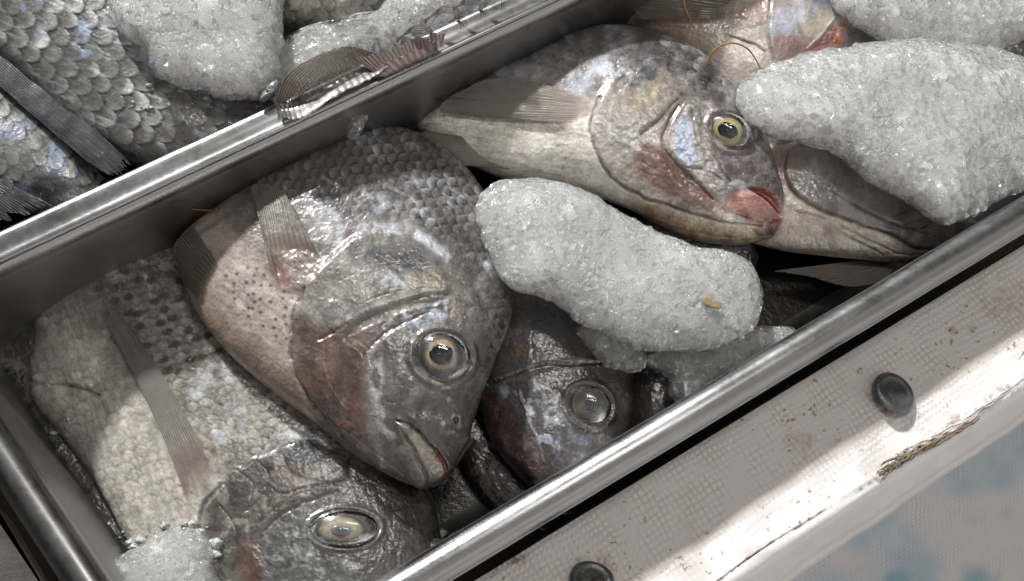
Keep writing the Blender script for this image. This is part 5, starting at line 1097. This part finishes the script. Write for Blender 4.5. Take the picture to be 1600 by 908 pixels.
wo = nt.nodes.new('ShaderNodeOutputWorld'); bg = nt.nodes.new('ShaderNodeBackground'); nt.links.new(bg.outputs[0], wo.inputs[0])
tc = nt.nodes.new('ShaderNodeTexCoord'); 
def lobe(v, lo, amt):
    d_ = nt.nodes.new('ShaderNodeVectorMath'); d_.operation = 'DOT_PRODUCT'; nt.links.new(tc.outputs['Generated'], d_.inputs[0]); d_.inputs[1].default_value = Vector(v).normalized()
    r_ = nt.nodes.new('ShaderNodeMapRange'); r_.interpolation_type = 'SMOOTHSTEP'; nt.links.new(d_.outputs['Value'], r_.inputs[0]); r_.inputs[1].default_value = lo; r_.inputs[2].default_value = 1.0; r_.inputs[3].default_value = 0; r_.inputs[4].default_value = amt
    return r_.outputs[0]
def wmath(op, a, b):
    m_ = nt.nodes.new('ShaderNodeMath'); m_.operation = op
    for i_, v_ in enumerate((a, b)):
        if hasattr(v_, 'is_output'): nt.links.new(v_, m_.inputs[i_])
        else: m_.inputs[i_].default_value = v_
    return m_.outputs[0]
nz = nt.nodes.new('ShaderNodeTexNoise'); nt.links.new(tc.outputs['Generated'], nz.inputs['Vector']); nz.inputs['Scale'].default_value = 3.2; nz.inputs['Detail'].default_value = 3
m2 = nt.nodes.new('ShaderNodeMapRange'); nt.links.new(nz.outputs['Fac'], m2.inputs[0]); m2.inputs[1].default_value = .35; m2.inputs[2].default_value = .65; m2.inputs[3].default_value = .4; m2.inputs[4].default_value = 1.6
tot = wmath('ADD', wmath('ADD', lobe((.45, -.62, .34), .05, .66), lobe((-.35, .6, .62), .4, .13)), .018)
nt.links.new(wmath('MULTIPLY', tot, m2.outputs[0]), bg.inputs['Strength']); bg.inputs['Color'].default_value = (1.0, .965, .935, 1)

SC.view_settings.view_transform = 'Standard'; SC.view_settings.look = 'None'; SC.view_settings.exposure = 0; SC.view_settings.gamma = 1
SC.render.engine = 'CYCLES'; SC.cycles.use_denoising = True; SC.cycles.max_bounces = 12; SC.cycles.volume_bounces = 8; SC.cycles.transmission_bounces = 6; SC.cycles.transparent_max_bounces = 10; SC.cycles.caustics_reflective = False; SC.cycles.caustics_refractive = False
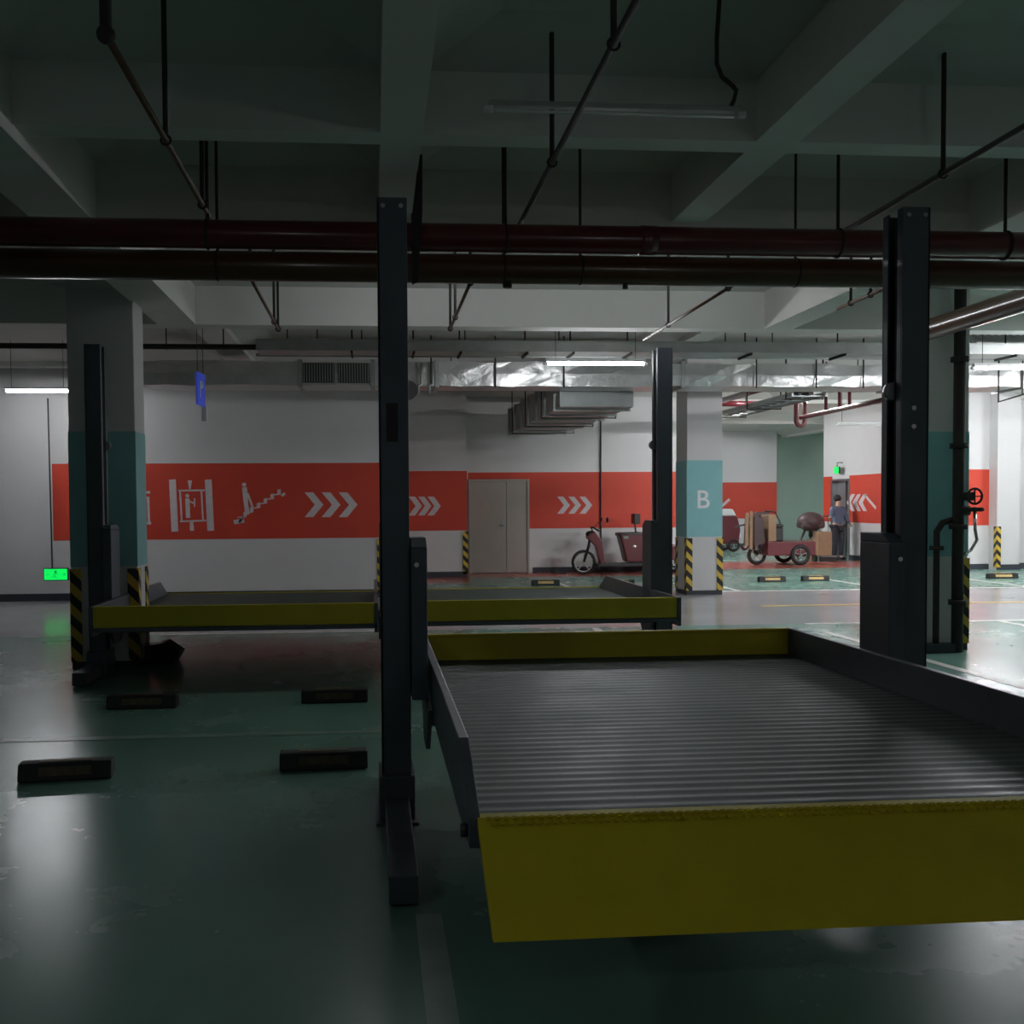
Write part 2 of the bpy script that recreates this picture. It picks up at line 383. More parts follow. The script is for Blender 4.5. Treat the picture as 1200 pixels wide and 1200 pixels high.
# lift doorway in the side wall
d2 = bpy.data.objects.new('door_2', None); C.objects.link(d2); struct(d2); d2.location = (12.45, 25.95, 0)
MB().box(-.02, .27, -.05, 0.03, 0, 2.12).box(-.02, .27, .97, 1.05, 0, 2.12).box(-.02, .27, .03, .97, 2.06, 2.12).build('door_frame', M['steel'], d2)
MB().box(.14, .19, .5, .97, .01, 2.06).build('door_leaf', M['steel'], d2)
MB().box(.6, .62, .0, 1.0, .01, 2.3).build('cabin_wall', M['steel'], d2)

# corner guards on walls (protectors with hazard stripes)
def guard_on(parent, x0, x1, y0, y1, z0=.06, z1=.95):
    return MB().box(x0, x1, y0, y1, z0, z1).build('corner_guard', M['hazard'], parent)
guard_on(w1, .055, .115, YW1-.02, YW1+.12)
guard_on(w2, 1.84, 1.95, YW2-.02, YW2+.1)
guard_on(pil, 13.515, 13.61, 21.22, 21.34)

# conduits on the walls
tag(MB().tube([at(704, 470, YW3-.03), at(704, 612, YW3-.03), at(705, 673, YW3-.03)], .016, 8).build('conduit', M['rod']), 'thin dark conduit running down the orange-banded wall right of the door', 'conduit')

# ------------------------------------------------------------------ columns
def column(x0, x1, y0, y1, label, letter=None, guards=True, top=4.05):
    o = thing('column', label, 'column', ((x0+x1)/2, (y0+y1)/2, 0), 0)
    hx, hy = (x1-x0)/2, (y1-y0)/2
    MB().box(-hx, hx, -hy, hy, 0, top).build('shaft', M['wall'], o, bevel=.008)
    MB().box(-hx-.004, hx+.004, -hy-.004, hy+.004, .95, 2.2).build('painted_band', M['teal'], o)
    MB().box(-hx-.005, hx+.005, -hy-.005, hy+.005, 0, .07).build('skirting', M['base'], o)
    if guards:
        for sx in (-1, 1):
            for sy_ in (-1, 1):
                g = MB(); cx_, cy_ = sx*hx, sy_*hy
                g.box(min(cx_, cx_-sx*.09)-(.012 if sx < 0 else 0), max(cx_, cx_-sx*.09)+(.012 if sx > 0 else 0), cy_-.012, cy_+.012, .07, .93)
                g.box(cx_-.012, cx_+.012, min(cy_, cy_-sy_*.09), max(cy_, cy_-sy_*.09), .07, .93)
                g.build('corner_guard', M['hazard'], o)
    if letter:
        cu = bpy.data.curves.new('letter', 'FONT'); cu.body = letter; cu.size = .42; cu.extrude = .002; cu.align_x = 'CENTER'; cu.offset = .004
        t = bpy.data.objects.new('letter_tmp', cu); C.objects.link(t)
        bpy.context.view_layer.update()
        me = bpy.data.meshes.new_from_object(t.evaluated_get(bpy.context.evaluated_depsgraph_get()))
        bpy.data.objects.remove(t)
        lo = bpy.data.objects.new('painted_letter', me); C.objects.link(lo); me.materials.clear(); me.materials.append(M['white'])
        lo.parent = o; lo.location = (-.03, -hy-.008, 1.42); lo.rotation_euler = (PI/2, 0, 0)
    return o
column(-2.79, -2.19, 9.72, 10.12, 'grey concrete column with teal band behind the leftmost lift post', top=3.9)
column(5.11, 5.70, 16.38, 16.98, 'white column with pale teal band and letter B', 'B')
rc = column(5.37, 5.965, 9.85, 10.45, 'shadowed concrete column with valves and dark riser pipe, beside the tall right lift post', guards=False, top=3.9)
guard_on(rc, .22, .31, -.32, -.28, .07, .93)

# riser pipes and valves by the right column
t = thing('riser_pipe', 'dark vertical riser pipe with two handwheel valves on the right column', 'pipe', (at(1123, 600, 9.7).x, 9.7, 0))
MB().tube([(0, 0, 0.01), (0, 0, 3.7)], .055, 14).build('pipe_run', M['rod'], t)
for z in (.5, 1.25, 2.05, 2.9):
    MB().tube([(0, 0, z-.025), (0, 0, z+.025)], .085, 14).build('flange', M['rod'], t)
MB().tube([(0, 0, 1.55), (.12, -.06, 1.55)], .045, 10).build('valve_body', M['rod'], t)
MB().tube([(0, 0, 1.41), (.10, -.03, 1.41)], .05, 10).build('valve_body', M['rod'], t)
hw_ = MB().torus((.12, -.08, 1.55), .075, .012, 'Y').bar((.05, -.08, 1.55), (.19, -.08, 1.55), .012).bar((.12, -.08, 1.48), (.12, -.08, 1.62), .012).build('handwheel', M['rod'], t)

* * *

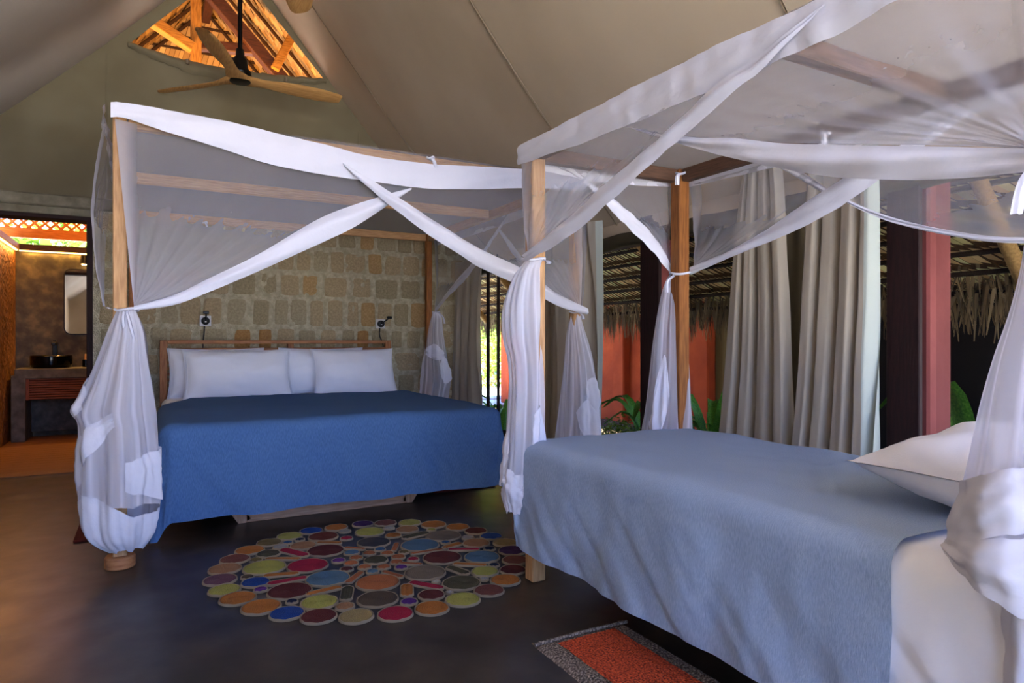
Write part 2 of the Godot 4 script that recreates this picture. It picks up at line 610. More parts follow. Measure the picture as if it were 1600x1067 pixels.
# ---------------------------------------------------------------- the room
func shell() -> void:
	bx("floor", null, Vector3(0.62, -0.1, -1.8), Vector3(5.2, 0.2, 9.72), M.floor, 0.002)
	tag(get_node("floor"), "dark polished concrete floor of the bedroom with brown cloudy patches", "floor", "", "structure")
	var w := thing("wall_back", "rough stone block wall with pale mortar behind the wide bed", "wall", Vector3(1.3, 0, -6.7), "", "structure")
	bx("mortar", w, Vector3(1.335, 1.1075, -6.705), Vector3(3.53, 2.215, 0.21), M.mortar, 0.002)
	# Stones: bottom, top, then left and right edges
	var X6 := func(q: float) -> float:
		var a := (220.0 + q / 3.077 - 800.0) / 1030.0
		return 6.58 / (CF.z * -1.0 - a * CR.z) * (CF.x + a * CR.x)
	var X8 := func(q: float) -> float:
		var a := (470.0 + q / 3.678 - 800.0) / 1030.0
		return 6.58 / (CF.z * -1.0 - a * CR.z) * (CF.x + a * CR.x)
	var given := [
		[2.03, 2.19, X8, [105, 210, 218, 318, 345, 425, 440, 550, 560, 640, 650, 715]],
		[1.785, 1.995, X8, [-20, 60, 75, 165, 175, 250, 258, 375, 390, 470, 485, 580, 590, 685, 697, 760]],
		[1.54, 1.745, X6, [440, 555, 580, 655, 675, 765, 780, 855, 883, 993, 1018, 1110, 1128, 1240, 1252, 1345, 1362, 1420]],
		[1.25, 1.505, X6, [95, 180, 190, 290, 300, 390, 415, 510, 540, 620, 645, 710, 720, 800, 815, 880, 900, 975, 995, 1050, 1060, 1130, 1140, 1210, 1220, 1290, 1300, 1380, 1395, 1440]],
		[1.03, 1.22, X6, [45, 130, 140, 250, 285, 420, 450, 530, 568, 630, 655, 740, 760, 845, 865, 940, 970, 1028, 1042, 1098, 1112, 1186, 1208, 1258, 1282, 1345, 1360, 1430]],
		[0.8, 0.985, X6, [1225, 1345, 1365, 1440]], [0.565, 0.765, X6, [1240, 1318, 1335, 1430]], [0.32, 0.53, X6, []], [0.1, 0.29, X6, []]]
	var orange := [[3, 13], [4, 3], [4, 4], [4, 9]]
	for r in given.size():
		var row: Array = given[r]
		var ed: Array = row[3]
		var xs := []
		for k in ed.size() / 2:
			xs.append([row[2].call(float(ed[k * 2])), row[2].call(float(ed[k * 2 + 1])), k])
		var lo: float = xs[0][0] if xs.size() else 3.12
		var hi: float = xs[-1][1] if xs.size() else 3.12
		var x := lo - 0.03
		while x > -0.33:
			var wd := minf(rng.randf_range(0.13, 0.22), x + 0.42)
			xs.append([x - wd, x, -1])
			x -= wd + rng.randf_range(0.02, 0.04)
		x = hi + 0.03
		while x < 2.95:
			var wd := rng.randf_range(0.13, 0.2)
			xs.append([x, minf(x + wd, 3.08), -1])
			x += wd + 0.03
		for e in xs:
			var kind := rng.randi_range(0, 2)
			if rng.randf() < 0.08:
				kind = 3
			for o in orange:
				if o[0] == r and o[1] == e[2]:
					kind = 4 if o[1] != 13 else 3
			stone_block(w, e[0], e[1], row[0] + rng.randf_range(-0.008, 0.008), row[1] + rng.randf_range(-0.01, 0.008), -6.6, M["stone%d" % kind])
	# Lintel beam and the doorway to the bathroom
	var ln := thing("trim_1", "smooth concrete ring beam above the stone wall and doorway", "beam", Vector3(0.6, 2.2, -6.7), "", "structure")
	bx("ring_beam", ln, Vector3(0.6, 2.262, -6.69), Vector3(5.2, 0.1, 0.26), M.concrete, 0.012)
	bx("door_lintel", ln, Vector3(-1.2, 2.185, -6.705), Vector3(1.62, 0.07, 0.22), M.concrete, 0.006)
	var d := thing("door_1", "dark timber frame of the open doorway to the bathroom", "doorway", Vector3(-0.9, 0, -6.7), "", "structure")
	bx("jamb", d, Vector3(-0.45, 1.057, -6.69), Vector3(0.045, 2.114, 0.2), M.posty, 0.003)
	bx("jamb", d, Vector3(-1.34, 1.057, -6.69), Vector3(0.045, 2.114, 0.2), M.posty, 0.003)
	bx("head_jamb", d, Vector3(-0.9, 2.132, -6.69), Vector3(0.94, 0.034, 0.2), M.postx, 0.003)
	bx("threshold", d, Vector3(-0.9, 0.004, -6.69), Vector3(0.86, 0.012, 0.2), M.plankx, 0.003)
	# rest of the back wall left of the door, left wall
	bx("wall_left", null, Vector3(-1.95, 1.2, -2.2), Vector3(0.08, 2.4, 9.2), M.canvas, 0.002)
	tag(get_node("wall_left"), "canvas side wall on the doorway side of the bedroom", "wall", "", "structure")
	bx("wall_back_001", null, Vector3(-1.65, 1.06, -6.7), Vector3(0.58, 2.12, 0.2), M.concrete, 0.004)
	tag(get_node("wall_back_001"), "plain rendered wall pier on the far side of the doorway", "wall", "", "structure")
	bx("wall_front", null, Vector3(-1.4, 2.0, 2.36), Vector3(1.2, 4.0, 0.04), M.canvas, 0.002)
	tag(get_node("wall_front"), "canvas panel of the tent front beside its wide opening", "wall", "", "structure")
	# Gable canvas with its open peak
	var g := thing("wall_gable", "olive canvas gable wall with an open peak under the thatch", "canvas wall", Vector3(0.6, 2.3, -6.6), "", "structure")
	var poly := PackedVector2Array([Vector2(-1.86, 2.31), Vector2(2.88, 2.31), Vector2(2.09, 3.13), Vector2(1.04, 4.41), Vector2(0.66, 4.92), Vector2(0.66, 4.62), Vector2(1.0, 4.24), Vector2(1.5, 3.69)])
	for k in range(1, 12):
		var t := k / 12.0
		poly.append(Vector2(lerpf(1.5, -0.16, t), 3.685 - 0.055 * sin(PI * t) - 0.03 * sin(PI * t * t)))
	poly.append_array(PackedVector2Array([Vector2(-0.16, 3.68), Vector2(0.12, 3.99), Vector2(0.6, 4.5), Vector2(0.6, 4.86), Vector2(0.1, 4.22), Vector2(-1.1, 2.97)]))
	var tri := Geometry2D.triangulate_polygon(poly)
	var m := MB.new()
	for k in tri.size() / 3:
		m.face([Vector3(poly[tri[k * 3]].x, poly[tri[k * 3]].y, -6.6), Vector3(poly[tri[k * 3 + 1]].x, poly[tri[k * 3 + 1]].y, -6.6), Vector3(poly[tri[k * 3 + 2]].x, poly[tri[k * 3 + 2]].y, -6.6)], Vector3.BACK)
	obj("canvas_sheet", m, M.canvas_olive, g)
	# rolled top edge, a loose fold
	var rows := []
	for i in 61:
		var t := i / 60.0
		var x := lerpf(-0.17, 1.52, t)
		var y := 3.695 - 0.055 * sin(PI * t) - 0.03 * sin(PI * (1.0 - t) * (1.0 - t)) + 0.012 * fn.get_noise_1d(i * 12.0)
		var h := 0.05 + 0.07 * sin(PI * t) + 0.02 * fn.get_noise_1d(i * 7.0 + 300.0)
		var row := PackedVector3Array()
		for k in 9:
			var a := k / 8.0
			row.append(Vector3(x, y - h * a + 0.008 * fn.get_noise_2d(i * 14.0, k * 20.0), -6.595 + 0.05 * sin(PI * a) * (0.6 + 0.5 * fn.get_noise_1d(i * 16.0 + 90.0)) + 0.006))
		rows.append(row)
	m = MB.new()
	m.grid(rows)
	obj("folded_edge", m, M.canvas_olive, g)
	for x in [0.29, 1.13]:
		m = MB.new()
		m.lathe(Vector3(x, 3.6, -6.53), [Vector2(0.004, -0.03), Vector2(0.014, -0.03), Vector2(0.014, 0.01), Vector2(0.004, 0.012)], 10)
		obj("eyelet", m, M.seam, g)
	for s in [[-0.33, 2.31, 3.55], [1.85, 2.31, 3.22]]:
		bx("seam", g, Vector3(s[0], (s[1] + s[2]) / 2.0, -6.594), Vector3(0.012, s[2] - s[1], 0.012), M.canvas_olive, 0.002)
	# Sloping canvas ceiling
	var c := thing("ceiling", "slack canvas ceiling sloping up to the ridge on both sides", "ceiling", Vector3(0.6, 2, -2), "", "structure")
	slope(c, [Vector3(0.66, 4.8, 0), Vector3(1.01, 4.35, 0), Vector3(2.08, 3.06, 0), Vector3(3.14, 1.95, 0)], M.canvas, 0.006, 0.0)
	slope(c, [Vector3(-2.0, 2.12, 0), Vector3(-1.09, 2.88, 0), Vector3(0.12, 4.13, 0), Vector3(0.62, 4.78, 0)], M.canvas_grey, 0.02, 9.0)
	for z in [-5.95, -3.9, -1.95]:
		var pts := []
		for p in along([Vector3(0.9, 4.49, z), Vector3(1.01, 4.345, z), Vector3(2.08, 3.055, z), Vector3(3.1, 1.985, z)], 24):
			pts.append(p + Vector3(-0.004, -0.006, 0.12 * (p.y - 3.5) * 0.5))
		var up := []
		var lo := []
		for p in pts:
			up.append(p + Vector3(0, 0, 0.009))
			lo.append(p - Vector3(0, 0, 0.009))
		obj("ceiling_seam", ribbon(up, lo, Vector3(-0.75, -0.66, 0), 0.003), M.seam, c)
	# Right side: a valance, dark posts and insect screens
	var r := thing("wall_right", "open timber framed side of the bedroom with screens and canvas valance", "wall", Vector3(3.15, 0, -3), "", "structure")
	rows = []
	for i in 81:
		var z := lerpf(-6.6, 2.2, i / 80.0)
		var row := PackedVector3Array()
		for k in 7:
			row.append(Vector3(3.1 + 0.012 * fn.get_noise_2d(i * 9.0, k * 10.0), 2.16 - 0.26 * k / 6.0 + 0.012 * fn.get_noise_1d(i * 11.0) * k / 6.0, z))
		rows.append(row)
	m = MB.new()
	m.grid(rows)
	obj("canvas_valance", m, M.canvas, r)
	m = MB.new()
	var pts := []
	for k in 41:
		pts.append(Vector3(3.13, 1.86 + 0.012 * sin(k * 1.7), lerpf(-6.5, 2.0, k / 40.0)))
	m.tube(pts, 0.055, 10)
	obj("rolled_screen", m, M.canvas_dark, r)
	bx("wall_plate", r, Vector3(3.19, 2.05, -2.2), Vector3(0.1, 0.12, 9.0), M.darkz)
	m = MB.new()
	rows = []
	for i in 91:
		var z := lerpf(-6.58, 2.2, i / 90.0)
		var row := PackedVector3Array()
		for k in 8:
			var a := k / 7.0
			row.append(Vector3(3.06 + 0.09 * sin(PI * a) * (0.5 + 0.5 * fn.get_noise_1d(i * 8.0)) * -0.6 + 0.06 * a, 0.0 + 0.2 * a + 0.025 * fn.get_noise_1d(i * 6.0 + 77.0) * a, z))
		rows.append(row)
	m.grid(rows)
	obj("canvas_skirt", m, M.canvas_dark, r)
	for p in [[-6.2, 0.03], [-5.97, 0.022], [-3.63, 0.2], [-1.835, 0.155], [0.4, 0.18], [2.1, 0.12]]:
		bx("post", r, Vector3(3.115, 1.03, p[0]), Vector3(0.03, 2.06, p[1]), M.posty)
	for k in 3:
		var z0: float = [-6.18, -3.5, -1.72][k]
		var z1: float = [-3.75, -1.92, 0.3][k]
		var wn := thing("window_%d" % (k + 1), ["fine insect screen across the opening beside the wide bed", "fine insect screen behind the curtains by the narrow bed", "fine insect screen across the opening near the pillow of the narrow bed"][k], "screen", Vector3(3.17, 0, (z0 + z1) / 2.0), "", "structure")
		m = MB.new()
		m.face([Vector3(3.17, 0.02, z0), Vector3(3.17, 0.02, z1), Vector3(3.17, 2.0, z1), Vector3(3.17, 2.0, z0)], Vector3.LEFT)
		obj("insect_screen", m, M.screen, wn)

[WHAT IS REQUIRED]
Above are the entries. Quote exactly the lines from the one bearing "Write part 2 of the bpy" through the one bearing "the door', 'conduit')".

[ANSWER]
Write part 2 of the bpy script that recreates this picture. It picks up at line 383. More parts follow. The script is for Blender 4.5. Treat the picture as 1200 pixels wide and 1200 pixels high.
# lift doorway in the side wall
d2 = bpy.data.objects.new('door_2', None); C.objects.link(d2); struct(d2); d2.location = (12.45, 25.95, 0)
MB().box(-.02, .27, -.05, 0.03, 0, 2.12).box(-.02, .27, .97, 1.05, 0, 2.12).box(-.02, .27, .03, .97, 2.06, 2.12).build('door_frame', M['steel'], d2)
MB().box(.14, .19, .5, .97, .01, 2.06).build('door_leaf', M['steel'], d2)
MB().box(.6, .62, .0, 1.0, .01, 2.3).build('cabin_wall', M['steel'], d2)

# corner guards on walls (protectors with hazard stripes)
def guard_on(parent, x0, x1, y0, y1, z0=.06, z1=.95):
    return MB().box(x0, x1, y0, y1, z0, z1).build('corner_guard', M['hazard'], parent)
guard_on(w1, .055, .115, YW1-.02, YW1+.12)
guard_on(w2, 1.84, 1.95, YW2-.02, YW2+.1)
guard_on(pil, 13.515, 13.61, 21.22, 21.34)

# conduits on the walls
tag(MB().tube([at(704, 470, YW3-.03), at(704, 612, YW3-.03), at(705, 673, YW3-.03)], .016, 8).build('conduit', M['rod']), 'thin dark conduit running down the orange-banded wall right of the door', 'conduit')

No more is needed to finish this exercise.